Source records
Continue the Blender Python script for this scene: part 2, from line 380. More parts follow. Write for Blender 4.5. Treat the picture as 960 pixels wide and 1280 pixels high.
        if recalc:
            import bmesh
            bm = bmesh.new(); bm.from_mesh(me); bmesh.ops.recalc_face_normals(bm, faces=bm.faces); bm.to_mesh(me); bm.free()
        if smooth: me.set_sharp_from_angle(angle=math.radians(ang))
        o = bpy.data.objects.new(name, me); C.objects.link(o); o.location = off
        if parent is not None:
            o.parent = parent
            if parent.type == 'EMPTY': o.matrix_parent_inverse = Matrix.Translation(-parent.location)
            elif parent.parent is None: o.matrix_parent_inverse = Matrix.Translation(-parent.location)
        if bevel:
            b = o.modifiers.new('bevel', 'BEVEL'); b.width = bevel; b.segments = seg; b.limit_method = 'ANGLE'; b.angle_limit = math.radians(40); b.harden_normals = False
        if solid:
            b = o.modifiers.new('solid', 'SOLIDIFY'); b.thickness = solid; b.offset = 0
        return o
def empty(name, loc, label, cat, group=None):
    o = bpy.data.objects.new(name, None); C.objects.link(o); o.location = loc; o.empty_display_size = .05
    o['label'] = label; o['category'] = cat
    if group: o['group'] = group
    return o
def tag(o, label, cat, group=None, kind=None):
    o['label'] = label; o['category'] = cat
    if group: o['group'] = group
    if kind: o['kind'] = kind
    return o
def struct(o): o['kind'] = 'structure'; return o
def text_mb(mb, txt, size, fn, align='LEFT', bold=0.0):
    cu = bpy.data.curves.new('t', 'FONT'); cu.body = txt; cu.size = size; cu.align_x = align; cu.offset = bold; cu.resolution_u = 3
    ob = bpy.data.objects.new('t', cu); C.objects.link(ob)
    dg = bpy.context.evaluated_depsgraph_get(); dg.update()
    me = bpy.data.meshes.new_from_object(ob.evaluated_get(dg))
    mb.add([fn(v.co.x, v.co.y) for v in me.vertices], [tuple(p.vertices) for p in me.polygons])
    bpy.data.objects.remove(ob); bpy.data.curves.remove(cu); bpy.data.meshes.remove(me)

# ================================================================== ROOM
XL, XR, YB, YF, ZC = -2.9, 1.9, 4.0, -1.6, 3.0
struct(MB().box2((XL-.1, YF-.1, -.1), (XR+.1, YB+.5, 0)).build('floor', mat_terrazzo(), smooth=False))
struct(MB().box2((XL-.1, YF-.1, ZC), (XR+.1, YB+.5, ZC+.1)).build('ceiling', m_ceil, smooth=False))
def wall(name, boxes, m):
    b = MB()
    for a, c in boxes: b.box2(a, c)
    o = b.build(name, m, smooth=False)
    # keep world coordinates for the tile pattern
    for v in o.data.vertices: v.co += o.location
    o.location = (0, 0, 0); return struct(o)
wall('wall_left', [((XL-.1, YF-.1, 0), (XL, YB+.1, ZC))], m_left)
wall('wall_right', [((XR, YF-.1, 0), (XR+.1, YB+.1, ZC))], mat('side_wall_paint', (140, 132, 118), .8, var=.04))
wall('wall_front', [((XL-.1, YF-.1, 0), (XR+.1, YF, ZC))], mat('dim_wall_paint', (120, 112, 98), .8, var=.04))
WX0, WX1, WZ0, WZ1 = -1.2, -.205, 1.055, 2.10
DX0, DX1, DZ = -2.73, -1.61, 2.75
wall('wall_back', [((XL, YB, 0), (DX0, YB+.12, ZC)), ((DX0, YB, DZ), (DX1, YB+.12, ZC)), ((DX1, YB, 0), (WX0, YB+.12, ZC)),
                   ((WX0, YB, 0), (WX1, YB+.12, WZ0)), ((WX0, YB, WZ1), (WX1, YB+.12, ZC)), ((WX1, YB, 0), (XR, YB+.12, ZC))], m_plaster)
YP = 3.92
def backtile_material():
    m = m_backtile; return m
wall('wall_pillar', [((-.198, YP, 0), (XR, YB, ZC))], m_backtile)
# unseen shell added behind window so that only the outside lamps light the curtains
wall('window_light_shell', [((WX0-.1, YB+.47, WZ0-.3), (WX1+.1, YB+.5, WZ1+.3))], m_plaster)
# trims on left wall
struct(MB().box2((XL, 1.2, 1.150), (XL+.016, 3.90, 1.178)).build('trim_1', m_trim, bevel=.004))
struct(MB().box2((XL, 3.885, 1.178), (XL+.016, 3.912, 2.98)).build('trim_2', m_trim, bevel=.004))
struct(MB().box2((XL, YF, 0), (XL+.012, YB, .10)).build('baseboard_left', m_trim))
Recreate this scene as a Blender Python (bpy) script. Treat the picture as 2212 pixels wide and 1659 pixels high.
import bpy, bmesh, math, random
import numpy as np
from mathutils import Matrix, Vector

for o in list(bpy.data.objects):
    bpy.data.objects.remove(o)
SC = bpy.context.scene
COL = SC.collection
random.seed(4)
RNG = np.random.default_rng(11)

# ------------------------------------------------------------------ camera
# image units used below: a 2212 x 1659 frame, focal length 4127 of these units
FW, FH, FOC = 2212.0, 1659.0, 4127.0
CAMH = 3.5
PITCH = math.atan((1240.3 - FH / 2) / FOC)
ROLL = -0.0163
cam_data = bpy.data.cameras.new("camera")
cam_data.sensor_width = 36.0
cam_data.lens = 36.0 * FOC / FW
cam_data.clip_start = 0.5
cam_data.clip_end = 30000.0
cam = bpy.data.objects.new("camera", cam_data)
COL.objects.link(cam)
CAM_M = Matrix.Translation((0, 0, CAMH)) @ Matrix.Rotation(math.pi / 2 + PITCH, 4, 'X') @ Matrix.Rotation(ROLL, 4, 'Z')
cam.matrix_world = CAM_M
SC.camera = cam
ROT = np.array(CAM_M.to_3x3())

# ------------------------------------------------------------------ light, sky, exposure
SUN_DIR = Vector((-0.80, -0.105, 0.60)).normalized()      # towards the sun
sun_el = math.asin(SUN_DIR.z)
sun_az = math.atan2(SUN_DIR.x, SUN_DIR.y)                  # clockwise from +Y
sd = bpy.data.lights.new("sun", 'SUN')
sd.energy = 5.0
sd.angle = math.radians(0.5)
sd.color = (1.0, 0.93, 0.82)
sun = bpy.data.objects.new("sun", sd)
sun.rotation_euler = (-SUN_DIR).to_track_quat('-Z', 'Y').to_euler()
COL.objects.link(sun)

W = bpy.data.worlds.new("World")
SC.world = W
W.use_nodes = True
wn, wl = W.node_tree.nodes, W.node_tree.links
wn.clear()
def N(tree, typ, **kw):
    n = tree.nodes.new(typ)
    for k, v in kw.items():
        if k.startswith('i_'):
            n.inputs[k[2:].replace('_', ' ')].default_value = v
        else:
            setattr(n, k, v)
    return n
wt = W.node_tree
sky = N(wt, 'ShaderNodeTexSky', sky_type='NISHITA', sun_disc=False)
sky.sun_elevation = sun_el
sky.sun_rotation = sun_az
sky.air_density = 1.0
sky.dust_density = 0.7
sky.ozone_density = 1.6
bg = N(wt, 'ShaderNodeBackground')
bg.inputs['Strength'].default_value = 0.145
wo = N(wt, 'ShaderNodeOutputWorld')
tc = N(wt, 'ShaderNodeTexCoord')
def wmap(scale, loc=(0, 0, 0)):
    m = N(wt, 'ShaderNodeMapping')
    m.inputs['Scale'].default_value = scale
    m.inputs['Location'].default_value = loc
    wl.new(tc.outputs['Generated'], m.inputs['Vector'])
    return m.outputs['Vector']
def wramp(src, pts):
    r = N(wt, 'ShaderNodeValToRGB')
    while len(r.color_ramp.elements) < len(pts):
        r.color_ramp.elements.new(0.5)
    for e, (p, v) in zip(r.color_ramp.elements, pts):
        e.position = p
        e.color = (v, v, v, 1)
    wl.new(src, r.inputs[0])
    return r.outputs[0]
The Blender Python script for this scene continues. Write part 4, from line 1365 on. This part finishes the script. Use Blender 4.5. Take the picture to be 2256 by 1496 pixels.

The task: Look for "wide" and pull out every line that has it.

Response:
Continue the Blender Python script for this scene: part 2, from line 380. More parts follow. Write for Blender 4.5. Treat the picture as 960 pixels wide and 1280 pixels high.
Recreate this scene as a Blender Python (bpy) script. Treat the picture as 2212 pixels wide and 1659 pixels high.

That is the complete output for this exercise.